:: Given material ::
⟨

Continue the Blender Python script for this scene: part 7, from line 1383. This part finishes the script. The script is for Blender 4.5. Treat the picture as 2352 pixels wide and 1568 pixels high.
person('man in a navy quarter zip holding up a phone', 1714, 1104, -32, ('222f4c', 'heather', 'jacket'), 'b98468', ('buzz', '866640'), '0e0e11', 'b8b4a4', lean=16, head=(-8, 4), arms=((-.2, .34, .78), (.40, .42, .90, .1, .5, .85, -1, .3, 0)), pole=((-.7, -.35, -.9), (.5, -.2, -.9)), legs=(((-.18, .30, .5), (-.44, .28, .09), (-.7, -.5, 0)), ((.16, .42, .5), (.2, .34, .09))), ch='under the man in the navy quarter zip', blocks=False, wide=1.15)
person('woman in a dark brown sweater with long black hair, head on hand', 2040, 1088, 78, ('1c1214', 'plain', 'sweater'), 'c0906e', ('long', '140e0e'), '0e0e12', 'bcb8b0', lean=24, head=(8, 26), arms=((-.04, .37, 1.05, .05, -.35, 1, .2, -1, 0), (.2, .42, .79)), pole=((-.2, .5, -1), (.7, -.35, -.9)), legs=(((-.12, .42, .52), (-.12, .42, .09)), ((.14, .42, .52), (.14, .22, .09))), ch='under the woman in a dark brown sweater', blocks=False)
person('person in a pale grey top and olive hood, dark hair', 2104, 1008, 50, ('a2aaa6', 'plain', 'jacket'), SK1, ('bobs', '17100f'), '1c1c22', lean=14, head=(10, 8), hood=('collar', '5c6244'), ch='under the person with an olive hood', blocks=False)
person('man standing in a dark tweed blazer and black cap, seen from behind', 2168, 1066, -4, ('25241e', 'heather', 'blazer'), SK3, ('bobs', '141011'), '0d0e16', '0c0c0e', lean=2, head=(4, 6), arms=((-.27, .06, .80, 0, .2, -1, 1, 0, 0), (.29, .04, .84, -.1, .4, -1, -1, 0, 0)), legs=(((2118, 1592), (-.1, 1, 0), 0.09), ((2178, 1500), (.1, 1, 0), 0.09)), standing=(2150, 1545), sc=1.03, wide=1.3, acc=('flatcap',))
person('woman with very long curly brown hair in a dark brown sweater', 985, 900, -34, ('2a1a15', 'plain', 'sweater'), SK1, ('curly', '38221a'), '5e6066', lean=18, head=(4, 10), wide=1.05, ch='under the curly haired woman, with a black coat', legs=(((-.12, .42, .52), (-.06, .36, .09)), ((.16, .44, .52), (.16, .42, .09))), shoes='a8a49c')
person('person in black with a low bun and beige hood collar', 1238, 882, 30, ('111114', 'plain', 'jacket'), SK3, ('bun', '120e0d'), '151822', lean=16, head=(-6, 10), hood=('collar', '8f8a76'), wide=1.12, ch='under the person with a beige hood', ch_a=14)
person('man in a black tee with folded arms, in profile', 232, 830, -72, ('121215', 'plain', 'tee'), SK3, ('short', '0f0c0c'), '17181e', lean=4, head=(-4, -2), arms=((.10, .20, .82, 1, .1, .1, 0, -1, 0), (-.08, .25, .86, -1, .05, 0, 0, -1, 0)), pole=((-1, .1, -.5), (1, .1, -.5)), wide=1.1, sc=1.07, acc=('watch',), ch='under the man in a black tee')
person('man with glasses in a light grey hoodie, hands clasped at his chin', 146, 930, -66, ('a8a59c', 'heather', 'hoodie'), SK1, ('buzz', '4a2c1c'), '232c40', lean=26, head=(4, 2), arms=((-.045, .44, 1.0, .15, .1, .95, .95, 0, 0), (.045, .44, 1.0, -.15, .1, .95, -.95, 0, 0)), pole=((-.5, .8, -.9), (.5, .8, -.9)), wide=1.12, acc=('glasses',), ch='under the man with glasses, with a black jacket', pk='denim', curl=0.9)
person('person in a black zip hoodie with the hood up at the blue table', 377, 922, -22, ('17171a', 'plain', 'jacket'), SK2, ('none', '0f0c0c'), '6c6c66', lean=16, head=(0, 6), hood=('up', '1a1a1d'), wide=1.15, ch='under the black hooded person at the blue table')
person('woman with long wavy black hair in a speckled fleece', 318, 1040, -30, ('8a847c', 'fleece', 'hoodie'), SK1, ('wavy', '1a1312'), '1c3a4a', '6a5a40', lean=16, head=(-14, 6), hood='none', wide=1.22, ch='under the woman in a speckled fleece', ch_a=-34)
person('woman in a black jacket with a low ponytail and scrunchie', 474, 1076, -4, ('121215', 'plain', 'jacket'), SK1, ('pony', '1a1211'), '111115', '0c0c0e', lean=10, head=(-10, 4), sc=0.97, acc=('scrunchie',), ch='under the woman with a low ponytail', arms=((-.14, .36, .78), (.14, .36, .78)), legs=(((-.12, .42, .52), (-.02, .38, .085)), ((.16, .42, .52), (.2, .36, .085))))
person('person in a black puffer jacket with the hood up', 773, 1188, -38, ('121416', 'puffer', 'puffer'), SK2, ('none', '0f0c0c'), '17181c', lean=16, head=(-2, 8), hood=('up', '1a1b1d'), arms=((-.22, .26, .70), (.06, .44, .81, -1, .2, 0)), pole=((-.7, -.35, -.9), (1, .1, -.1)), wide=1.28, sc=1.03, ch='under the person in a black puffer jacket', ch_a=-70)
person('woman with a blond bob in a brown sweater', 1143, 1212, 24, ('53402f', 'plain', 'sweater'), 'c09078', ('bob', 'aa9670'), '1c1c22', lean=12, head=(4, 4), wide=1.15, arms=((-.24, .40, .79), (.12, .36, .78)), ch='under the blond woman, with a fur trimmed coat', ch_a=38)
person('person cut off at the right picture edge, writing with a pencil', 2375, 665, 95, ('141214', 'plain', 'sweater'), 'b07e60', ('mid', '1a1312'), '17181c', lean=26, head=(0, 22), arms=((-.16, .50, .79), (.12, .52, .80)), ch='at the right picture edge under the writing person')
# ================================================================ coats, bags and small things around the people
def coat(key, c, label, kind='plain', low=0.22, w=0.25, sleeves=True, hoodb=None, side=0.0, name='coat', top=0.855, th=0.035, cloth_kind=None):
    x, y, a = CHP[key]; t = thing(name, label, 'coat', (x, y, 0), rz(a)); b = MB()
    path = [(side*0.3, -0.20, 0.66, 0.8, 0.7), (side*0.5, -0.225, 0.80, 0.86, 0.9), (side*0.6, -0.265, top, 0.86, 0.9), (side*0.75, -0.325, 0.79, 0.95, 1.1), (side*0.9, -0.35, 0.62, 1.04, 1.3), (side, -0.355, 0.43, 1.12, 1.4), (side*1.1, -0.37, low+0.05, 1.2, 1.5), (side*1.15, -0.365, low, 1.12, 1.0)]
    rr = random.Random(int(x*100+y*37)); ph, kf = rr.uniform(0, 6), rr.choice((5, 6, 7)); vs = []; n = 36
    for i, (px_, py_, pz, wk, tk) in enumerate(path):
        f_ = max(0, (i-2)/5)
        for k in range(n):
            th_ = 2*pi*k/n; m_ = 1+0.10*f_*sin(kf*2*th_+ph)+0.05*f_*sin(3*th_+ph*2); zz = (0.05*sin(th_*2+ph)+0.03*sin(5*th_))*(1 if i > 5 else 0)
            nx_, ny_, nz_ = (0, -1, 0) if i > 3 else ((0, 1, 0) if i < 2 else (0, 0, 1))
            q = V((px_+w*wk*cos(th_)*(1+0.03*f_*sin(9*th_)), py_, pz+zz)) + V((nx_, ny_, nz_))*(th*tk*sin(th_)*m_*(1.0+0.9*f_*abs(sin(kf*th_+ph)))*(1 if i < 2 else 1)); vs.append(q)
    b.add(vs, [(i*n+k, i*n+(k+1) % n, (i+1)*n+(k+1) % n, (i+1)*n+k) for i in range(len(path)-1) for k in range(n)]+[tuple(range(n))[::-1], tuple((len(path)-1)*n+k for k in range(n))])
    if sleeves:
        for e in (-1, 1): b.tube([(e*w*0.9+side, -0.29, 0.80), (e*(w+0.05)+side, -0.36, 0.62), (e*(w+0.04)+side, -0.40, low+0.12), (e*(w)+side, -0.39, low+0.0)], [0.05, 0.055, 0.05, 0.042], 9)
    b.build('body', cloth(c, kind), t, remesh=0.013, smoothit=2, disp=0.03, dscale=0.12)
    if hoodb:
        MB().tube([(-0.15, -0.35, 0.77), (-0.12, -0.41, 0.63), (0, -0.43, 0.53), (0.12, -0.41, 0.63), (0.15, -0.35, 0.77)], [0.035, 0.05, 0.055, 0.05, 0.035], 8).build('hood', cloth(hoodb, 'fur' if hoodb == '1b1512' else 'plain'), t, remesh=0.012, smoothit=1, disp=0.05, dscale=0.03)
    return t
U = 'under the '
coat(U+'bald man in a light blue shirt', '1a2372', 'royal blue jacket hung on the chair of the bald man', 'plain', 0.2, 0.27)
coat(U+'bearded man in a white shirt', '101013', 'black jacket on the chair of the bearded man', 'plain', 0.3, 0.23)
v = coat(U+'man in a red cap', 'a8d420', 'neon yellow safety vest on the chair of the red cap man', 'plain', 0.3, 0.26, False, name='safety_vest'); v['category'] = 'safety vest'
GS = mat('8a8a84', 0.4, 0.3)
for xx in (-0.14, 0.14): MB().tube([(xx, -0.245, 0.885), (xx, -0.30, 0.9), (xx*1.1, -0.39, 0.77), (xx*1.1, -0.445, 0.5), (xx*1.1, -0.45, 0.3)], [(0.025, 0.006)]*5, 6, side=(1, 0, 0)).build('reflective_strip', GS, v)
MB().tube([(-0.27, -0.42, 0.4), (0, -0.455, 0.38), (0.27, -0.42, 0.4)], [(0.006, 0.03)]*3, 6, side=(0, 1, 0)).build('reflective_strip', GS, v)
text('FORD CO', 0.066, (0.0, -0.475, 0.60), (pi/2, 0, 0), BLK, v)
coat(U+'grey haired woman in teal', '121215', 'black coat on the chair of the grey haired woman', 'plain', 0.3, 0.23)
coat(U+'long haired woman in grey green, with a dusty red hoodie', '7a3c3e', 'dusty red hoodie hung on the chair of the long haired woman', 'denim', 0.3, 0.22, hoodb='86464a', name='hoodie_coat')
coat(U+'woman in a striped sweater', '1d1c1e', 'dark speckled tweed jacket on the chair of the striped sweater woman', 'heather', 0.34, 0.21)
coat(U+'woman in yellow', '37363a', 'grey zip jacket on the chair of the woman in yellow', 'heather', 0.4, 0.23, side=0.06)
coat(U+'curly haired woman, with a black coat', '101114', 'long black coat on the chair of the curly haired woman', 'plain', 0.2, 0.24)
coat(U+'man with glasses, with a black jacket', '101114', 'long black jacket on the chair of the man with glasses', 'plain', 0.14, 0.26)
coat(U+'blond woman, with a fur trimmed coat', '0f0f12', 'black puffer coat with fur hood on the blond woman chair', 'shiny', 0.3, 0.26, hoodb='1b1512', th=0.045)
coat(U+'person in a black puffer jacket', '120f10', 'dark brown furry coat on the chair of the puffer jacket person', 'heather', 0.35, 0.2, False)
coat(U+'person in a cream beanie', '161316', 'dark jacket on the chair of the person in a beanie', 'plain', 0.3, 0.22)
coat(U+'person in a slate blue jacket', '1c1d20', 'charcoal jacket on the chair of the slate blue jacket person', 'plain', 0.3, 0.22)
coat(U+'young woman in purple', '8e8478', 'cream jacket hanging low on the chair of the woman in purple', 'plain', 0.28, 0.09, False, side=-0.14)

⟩

:: Task to carry out ::
Pull out all lines of the data with the string "from".

:: Answer to the problem ::
Continue the Blender Python script for this scene: part 7, from line 1383. This part finishes the script. The script is for Blender 4.5. Treat the picture as 2352 pixels wide and 1568 pixels high.
person('man standing in a dark tweed blazer and black cap, seen from behind', 2168, 1066, -4, ('25241e', 'heather', 'blazer'), SK3, ('bobs', '141011'), '0d0e16', '0c0c0e', lean=2, head=(4, 6), arms=((-.27, .06, .80, 0, .2, -1, 1, 0, 0), (.29, .04, .84, -.1, .4, -1, -1, 0, 0)), legs=(((2118, 1592), (-.1, 1, 0), 0.09), ((2178, 1500), (.1, 1, 0), 0.09)), standing=(2150, 1545), sc=1.03, wide=1.3, acc=('flatcap',))